甲府の最高気温が37.3℃という、今夏最も暑かった先週土曜日、山梨県立文学館で行なわれた「575と言葉」ワークショップに参加しました。
講師の米光一成さんは「『ぷよぷよ』『BAROQUE』『トレジャーハンターG』などを企画制作したゲームデザイナー」、とまとめられたプロフィールをよく見かけますが、私にとっては公開句会、東京マッハの出演やレビュアー、編集ライター養成講座の講師などでの活躍が印象的です。文芸作品からスーパーホテルの温泉の素晴らしさまで、同じテンションで書かれているエキレビ!というレビューサイトが私のお気に入りです。米光さんの書いたものを読むようになって、なんでもかんでも読み散らかしっぱなし、書き散らかしっぱなしだった私は、言葉のあやつり方の面白さに興味を持つようになりました。
そんな米光さんがこの山梨に?!ということで灼熱の甲府にのり込みました。
参加者の対象は中学生以上、となっていたので、ティーンに混ざって大人がしゃしゃり出ていいものか…と思っていましたが、参加者は小学生から高校の文芸部、50代のおじさんも集まってわいわいムードでした。

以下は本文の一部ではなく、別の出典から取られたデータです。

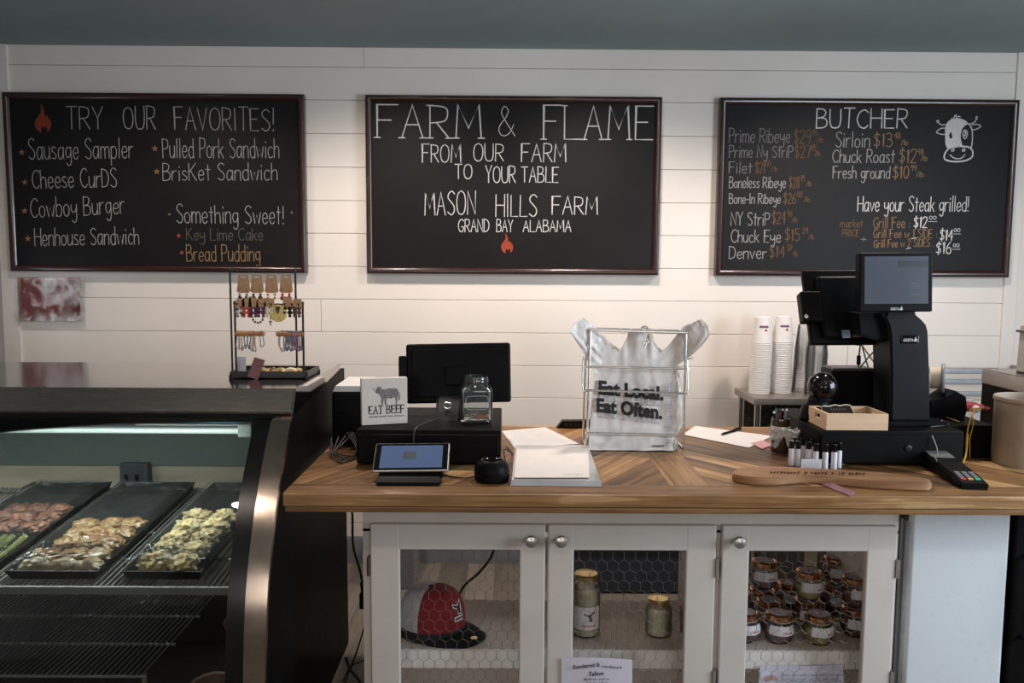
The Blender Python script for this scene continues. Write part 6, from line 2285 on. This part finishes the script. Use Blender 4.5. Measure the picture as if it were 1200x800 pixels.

ワークショップは簡単なカードゲームで、5人ぐらいのグループに分かれて行ないます。キーワードと文字数(3、5、7、字余り)が書かれている小さいカードをめくり、例えば「はねる」で「5」というカードが出たら5文字で「はねる」を表す単語を考えます。みんなが出した答えをくらべて、一番票を集めた人が勝ち。そうきたかー!という単語もあれば、「軽い」で「3」というカードが出て「チャラ男」と書いた人が2人いるという展開もありました。小学生がいるグループから「セカオワ」という声が聞こえて(セカオワ…ってなんだっけ?)と自分の年を改めて実感し、胸キュンな言葉が飛び出る高校生グループに、なんてピュアな…と目が遠くなるなどもあり。ゲームが想定していなかった事態になったときは、なるべく面白くなる方へルールをゆるやかに変える米光さんの場さばき(?)にも同時に注目。
最後は各グループで一番票を集めた人たちによる名人戦です。大喜利スタイルで米光さんが出したお題に答えます。「『ドキドキ』で4!」のお題で一番うけたのは女子高生の「呼び出し」。職員室に呼ばれちゃう高校生あるあるです。最後は「『しあわせ』で5!」。これは妙に重いお題。お子さんの付き添いで来たはずが、自分も参加してしまったという女性の答えは「息してる」。究極、と思ったところに小学生の女の子の「プレゼント」で一同拍手~!深淵からシンプルなしあわせにたどり着いて終了。
私は美術館教育に関わってきたことがあり、ワークショップはいろんなかたちで見たり実践したりしてきました。ベースは教育なので、教室とは違う学びを提供したいという思いや、美術館や博物館に触れる機会を増やしてほしいという期待があります。効用を求めて窮屈になってしまうジレンマも感じてきました。でも、この日のワークショップでは、言葉や俳句という自分の得意分野から遠い場所で、参加者としてぞんぶんに楽しんできました。今日はもう、「楽しかったー!」で締めます。またどこかで、だれかとこのゲームで盛り上がりたいな。